Interdire ? Mais pourquoi au juste ?

Publié le 11 mars 2009 par Jarousseau

Interdire. Le gouvernement et les parlementaires de droite n’ont que ce mot à la bouche quant il s'agit des jeunes. Il suffit qu'un fait d'actualité, un sujet fasse la une des médias et voilà aussitôt une proposition de loi qui sort pour interdire. L’Assemblée nationale et le Sénat croulent sous les textes à visées contraignantes. Mais au fond, à quoi servent-ils ? Soient inadaptées, soient inapplicables, soient aisément contournables. Il en va ainsi de plusieurs projets de loi en discussion actuellement au Palais Bourbon.
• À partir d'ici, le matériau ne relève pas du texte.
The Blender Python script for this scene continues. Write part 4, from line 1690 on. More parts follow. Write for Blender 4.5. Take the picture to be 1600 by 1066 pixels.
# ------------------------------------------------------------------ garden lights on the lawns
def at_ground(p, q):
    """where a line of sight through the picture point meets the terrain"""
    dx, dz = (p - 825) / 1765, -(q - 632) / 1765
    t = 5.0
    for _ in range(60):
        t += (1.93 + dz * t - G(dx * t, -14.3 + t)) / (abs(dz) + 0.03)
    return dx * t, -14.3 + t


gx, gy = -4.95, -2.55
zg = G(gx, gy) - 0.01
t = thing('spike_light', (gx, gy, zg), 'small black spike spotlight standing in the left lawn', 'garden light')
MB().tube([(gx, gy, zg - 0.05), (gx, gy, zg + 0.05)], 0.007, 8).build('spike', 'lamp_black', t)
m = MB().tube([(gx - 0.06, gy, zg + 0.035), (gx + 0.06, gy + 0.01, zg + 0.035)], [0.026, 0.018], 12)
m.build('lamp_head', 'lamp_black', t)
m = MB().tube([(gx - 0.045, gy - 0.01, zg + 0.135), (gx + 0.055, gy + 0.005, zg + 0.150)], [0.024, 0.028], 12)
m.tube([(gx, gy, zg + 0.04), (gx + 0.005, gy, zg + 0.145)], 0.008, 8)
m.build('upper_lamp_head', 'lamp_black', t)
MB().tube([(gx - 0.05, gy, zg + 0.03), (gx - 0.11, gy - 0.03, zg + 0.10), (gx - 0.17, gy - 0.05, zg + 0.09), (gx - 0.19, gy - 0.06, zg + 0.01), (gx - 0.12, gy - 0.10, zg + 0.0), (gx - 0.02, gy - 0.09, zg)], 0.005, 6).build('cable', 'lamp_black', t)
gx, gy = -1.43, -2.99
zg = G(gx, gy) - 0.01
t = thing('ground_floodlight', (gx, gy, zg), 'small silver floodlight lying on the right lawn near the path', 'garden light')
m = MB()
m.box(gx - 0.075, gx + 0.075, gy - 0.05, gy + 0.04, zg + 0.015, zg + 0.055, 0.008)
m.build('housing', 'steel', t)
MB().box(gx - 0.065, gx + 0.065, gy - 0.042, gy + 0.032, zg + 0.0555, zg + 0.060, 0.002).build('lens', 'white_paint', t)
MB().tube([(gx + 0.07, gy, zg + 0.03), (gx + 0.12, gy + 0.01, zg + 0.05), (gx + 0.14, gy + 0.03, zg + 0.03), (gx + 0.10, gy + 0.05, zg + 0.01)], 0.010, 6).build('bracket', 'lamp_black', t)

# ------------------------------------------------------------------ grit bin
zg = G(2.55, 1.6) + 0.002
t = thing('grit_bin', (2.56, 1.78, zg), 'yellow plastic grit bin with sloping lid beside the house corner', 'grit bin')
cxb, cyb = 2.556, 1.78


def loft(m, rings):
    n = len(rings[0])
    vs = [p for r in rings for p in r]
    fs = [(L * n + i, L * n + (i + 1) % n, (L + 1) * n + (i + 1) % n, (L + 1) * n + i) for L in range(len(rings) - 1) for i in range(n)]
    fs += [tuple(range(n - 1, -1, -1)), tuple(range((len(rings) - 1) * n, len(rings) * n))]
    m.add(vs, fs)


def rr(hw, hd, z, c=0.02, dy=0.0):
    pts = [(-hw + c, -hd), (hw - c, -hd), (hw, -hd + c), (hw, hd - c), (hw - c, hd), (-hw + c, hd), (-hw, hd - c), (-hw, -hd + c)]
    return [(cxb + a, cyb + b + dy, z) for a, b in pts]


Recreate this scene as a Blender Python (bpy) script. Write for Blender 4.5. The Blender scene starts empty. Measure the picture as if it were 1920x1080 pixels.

La loi Hadopi vient de passer, sanctionnant les téléchargements "peer to peer". L’opération, “copie privée” est autorisée lorsque vous achetez un CD et que vous le copiez. Elle est interdite en-ligne. Qui est principalement pénalisé ? Les jeunes, car, à 15 ans ou 16 ans, on a généralement pas les moyens de se payer un à deux CD par mois ou payer ses musiques sur Itunes. Ce sont les mêmes jeunes qu’on “responsabilise” avec l’interdiction d’acheter des cigarettes si l’on est mineur, les mêmes à qui l’on interdit la vente d'alcool, l'accès à certains jeux vidéos, interdiction de manifester...
Certes, je ne suis pas adepte d’une société où l'on encouragerait les jeunes à se "défoncer". Si je ne suis pas spécialement adepte d’une société outrageusement “permissive”, je m’interroge. A la veille du second tour de l'élection présidentielle, Nicolas Sarkozy annonçait qu'il voulait en finir avec "l'héritage de mai 68". Résultat, en marge d'une politique anti-sociale, qui éteint à petit feu ce qui hier était considéré comme des acquis sociaux, on assiste aujourd'hui à une frénésie législative et réglementaire, une accumulation d’interdictions et d’obligations de toutes sortes, essentiellement centrées sur les jeunes.
Cette frénésie législative permet aux députés de la majorité de faire illusion, de retourner devant leurs électeurs et d'une certaine manière prouver qu'ils servent encore à quelque chose. Mais l'on oublie un peu vite que la jeunesse est une couche sociale dont la raison d’être est la subversion, l’évolution, et la création sociales. Les jeunes sont là pour amener un peu de désordre pour faire bouger les choses et, nous en avons sacrément besoin dans un pays vieillissant.
Non seulement, cette dérive est inopérante et inefficace, mais en plus on fabrique une société transparente et standardisée où chacun aurait sa place numérotée et ses comportements autorisés, en oubliant que le désordre social est aussi nécessaire que l’ordre pour éviter, dans les deux cas, les totalitarismes intellectuels précédant les autres. Or, on sait depuis longtemps qu’ordre et désordre s'équilibrent pour réguler la vie en société. Il devient urgent ne pas laisser normaliser à outrance notre quotidien.